Saturday, September 3, 2016

Older can mean "happier" and more consistent... and the importance of family relationships...





This week three stories related to aging caught my attention and I thought it would be interesting to put them together in this first blog post on the site and see if they really tell us anything.
First, here’s a story I saw about the relative importance of family over friends if you want to stay alive. And here’s my post about it.
I felt that the research is really not reported well. Headlines around the world have taken the wrong message from the study. The major take home message is that social networks are important; close family relationships are also important.
Second, this story seemed to be about a new finding that people are happiest when they are old. I was suspicious because, certainly in terms of life satisfaction, that’s not a new finding. Again, the research is really not reported well. Headlines around the world have taken the wrong message from the study.

At least some indicators of mental health seem to increase steadily from young adulthood to old age. Sometimes researchers talk about an inverted ‘U’ shape to describe mental health over time and this study suggests that a straight line going up might be better. But hold your horses: it’s a cross-sectional study, so it doesn’t show how its participants change over time.
Third, an important discussion about how we shouldn’t write off older workers as unproductive is addressed in an otherwise rather vague and maybe misleading post by two authors of a recently published book about the topic.

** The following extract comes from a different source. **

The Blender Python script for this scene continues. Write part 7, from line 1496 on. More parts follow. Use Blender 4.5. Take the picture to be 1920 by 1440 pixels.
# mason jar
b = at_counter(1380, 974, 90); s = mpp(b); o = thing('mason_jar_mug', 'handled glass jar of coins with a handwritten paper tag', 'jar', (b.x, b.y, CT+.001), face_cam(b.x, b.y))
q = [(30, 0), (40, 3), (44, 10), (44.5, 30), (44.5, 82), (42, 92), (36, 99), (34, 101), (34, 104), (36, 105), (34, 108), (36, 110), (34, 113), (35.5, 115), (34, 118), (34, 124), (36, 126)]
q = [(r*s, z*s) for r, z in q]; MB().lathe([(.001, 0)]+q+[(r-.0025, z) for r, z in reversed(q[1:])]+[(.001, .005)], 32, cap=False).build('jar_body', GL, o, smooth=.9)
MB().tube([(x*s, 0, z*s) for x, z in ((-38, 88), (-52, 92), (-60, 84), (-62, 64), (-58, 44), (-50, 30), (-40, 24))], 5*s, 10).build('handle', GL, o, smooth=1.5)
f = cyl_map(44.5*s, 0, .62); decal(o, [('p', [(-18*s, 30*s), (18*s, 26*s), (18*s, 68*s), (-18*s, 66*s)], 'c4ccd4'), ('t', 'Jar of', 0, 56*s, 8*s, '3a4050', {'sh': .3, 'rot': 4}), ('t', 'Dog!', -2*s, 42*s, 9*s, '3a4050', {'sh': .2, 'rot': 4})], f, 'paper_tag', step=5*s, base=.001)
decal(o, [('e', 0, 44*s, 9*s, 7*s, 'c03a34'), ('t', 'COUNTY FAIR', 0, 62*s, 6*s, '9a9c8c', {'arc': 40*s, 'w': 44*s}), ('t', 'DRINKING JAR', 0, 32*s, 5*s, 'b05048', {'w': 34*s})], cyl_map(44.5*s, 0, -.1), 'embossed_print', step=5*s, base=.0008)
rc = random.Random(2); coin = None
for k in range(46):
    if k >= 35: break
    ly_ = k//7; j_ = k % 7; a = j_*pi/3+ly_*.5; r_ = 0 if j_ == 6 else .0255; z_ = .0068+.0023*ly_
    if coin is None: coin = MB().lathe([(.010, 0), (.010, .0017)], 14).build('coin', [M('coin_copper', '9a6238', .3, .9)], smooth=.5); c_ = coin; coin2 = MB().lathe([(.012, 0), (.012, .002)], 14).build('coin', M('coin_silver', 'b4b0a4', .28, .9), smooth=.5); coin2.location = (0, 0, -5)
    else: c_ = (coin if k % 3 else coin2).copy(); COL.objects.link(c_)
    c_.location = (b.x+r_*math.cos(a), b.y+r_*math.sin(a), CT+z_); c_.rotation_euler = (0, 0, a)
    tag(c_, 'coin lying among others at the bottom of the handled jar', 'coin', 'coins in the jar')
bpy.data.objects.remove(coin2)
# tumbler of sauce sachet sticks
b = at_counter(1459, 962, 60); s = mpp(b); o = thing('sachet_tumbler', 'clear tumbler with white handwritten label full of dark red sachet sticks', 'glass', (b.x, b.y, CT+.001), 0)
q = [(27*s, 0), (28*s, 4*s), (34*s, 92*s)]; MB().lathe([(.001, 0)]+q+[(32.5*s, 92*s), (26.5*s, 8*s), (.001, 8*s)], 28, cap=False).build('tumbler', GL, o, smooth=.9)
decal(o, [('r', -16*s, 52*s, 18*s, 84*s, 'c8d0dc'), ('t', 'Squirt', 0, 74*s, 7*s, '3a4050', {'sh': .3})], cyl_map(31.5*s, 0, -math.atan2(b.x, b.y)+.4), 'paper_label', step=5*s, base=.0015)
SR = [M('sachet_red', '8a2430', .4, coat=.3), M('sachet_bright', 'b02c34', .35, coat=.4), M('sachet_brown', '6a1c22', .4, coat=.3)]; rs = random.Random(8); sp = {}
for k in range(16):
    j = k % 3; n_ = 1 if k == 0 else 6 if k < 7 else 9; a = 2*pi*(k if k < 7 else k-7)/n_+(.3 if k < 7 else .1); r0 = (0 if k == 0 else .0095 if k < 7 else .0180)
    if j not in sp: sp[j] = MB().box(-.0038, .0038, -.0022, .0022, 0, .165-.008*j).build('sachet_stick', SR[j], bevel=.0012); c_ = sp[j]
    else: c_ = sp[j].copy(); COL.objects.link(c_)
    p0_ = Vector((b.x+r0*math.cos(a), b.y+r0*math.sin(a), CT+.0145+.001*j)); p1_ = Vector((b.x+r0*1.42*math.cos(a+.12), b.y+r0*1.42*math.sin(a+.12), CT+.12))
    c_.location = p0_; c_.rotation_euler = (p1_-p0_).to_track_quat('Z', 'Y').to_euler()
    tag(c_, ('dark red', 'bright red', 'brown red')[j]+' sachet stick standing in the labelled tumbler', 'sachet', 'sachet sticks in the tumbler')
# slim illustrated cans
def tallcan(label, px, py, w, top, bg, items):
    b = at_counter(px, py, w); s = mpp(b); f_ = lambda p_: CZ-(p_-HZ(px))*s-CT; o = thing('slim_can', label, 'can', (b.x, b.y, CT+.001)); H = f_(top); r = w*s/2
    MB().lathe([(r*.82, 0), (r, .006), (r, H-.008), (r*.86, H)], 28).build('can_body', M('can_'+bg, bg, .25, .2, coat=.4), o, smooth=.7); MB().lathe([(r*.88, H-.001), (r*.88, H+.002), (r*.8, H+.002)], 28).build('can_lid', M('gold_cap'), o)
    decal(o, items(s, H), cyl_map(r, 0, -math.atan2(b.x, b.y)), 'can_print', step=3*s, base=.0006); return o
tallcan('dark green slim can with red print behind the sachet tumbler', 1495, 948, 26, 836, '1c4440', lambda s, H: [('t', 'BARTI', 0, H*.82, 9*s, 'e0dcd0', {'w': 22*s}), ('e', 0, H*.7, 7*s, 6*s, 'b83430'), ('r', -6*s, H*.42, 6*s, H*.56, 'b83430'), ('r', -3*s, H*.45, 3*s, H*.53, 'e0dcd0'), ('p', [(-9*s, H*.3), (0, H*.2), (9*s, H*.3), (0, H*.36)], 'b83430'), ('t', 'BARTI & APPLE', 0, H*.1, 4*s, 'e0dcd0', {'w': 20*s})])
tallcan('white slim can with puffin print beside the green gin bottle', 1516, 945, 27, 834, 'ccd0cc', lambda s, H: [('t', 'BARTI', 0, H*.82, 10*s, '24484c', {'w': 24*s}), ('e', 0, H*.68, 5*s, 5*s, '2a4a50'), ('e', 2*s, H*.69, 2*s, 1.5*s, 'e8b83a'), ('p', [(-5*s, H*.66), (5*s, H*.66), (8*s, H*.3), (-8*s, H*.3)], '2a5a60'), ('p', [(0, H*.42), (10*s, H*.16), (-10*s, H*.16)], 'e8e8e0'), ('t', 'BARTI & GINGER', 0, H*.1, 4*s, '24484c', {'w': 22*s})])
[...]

Again, the research is really not reported well. There is certainly evidence that older workers are more consistent, and the explanations for why this might be are addressed in the article, but the links between the research and the conclusions are not strong. Maybe it doesn’t matter.
Overall thoughts this week:
There’s a consistent tendency to take the wrong message from the research and write about an interesting or important, but not genuinely related topic. Is that good enough? I feel like I’m missing the voice of the researcher in each of these stories.